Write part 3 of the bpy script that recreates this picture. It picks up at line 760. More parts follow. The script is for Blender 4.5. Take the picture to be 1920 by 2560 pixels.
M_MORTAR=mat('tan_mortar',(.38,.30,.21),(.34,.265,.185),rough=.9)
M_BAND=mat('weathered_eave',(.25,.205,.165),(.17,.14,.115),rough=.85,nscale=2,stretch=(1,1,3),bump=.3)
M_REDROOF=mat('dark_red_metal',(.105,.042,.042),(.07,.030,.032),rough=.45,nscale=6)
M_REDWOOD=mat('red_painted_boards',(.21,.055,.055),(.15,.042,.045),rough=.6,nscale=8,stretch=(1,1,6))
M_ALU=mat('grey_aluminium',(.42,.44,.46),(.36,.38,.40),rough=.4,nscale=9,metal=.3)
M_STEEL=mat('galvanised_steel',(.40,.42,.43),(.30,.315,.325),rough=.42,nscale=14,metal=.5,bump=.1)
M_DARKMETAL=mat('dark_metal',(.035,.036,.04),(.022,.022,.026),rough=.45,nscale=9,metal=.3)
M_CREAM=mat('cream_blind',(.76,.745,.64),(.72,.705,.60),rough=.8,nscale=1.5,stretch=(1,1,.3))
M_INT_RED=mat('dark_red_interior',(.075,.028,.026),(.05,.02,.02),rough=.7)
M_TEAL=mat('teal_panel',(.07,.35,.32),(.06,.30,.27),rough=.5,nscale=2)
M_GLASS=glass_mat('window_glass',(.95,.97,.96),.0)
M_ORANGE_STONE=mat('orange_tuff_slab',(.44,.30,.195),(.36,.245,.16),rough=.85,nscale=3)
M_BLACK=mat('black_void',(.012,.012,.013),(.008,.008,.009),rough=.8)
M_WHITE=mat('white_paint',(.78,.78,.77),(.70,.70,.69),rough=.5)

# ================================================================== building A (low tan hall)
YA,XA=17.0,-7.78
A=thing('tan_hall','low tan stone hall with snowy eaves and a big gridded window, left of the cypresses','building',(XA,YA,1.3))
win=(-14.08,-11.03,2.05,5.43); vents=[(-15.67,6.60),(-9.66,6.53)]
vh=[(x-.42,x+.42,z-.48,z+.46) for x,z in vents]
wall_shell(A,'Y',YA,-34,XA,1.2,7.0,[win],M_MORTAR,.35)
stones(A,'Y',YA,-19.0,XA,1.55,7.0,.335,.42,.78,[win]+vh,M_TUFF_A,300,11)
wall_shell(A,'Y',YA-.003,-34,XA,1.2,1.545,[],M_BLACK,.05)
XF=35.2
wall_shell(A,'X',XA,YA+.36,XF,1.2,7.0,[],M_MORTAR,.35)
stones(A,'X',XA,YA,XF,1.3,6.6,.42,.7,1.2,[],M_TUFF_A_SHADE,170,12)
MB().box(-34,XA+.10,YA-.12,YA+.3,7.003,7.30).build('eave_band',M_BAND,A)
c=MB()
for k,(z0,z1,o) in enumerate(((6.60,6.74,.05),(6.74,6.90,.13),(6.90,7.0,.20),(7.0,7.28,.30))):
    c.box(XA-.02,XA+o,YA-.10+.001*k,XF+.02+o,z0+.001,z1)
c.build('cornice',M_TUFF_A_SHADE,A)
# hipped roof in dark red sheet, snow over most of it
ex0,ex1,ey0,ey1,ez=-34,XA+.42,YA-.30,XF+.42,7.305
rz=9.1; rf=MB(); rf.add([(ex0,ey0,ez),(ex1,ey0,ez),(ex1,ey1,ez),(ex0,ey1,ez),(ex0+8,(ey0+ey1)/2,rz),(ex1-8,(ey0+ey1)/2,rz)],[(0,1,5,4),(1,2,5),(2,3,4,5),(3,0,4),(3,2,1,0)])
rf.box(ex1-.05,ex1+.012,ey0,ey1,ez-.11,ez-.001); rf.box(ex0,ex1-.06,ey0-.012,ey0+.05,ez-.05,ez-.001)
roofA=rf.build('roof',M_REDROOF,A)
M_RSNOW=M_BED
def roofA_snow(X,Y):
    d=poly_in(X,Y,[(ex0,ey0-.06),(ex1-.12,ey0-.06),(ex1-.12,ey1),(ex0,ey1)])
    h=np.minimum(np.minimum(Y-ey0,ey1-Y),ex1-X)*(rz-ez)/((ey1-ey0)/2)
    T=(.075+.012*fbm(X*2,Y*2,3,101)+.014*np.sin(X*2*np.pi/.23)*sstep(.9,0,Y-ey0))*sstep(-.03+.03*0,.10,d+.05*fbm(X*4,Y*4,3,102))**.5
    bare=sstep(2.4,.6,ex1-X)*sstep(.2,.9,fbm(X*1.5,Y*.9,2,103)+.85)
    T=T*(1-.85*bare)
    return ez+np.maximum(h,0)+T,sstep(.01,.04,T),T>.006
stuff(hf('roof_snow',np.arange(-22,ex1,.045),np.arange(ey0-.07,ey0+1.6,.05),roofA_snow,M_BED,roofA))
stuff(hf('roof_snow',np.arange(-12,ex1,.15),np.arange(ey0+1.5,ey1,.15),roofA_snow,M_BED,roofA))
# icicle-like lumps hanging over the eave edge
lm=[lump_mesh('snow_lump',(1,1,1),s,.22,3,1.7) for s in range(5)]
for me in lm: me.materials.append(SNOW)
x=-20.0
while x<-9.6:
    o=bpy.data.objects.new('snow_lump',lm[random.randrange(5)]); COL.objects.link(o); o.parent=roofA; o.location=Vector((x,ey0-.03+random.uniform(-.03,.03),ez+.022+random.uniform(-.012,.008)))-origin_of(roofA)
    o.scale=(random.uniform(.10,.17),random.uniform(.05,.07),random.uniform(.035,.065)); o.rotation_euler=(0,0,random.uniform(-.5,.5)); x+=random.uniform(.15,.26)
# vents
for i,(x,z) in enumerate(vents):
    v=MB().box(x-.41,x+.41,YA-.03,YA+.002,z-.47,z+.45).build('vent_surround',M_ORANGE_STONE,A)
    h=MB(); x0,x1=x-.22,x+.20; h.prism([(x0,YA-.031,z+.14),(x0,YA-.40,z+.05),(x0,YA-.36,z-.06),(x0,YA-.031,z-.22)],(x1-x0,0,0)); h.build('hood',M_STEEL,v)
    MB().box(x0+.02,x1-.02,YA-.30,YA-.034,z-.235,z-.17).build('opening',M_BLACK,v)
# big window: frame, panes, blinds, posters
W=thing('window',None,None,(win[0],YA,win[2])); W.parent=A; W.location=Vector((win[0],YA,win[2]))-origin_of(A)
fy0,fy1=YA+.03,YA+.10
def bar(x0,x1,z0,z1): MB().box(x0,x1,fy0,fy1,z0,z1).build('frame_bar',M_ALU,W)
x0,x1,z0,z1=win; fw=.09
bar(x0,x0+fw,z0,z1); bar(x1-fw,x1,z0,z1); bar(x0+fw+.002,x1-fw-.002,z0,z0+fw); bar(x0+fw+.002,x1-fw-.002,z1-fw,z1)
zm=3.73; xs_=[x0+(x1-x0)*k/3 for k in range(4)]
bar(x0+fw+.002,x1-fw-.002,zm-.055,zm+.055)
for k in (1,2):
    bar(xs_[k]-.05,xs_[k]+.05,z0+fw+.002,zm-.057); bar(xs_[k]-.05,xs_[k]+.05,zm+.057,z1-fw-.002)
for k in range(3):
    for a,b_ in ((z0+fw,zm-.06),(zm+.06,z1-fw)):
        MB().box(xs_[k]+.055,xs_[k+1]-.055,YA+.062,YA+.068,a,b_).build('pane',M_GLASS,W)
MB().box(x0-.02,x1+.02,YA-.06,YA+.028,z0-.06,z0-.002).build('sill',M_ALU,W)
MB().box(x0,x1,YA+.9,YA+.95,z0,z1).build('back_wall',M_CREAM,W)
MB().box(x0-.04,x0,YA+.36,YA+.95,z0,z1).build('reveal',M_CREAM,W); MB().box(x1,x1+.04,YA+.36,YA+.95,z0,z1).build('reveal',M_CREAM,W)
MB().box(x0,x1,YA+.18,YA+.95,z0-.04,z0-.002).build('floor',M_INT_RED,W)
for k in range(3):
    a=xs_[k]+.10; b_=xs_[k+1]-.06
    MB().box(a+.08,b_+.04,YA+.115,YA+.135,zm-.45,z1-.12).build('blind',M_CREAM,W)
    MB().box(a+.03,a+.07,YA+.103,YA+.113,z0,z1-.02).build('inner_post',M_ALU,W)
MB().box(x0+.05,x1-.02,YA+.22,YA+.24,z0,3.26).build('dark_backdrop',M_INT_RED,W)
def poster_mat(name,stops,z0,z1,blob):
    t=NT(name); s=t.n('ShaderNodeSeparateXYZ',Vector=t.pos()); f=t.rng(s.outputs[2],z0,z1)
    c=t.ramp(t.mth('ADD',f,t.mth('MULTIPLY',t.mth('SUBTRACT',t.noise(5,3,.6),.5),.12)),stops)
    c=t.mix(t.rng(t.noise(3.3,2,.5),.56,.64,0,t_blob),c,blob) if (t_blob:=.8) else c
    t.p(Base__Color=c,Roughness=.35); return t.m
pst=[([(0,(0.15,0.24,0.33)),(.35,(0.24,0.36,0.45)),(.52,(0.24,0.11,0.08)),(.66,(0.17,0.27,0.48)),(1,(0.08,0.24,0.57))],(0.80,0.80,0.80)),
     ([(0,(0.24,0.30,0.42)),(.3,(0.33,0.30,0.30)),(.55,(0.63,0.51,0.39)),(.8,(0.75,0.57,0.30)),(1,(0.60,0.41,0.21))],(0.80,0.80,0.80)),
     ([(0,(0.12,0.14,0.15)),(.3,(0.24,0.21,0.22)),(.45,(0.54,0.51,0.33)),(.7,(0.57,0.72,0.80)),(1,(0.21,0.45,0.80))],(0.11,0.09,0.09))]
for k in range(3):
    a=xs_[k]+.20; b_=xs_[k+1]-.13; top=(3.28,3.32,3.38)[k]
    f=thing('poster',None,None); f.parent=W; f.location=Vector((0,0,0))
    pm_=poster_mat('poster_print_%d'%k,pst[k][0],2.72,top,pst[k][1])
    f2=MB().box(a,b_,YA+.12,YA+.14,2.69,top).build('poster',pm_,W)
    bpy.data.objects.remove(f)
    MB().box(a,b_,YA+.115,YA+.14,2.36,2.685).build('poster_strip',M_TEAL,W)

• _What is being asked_
Reprint the data above from the opening line to the line holding "M_WHITE=mat('white_paint',(.78,.78,.77),(.70,.70,.69),rough=.5)", inclusive, and nothing else.

• _Answer to this problem_
Write part 3 of the bpy script that recreates this picture. It picks up at line 760. More parts follow. The script is for Blender 4.5. Take the picture to be 1920 by 2560 pixels.
M_MORTAR=mat('tan_mortar',(.38,.30,.21),(.34,.265,.185),rough=.9)
M_BAND=mat('weathered_eave',(.25,.205,.165),(.17,.14,.115),rough=.85,nscale=2,stretch=(1,1,3),bump=.3)
M_REDROOF=mat('dark_red_metal',(.105,.042,.042),(.07,.030,.032),rough=.45,nscale=6)
M_REDWOOD=mat('red_painted_boards',(.21,.055,.055),(.15,.042,.045),rough=.6,nscale=8,stretch=(1,1,6))
M_ALU=mat('grey_aluminium',(.42,.44,.46),(.36,.38,.40),rough=.4,nscale=9,metal=.3)
M_STEEL=mat('galvanised_steel',(.40,.42,.43),(.30,.315,.325),rough=.42,nscale=14,metal=.5,bump=.1)
M_DARKMETAL=mat('dark_metal',(.035,.036,.04),(.022,.022,.026),rough=.45,nscale=9,metal=.3)
M_CREAM=mat('cream_blind',(.76,.745,.64),(.72,.705,.60),rough=.8,nscale=1.5,stretch=(1,1,.3))
M_INT_RED=mat('dark_red_interior',(.075,.028,.026),(.05,.02,.02),rough=.7)
M_TEAL=mat('teal_panel',(.07,.35,.32),(.06,.30,.27),rough=.5,nscale=2)
M_GLASS=glass_mat('window_glass',(.95,.97,.96),.0)
M_ORANGE_STONE=mat('orange_tuff_slab',(.44,.30,.195),(.36,.245,.16),rough=.85,nscale=3)
M_BLACK=mat('black_void',(.012,.012,.013),(.008,.008,.009),rough=.8)
M_WHITE=mat('white_paint',(.78,.78,.77),(.70,.70,.69),rough=.5)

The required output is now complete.